There is a growing consensus in Moscow that the Kremlin has been so distracted with the geopolitics, and its diplomatic fallout, that it has completely taken its eye off the country’s worsening economics.

But these sanctions are first a psychological blow to Russia’s ruling class. They like to think of themselves as businessmen, tycoons, captains of industry. . . . They now see it all at risk.

These sanctions – limited though they might be – open the door to more. Russian elites now fear Western sanctions will become routine answers. This is why the Kremlin is dreaming about China. The men who run Russia are paranoid they will slowly have to swap London living for Shanghai nights. Their foremost hope is that they can make up for sanctions on Western financial markets by moving their financial activity to Singapore, Shanghai and Hong Kong.

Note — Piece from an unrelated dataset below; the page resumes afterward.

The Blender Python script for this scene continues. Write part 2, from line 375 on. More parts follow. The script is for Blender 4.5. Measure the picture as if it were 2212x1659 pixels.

Russia’s ruling classes are not about to throw Putin out: They are too bugged, too monitored, too frightened to attempt that. These banking sanctions are mild, but sanctions nevertheless. And yet something very important has changed in Russia. Putin is slowly morphing from being the guarantor of the oligarchs’ billions into a threat to their wealth. They have started – for the first time – to become losers in Putinism.

[W]hat the United States needs to start thinking about: how to play the politics of a Russian fiscal crisis someway down the road. What guarantees and concessions could it offer the Russian elite to tempt them away from Putin? That, of course—not the faint rumblings of a rejuvenated NATO—is exactly what Vladimir fears most.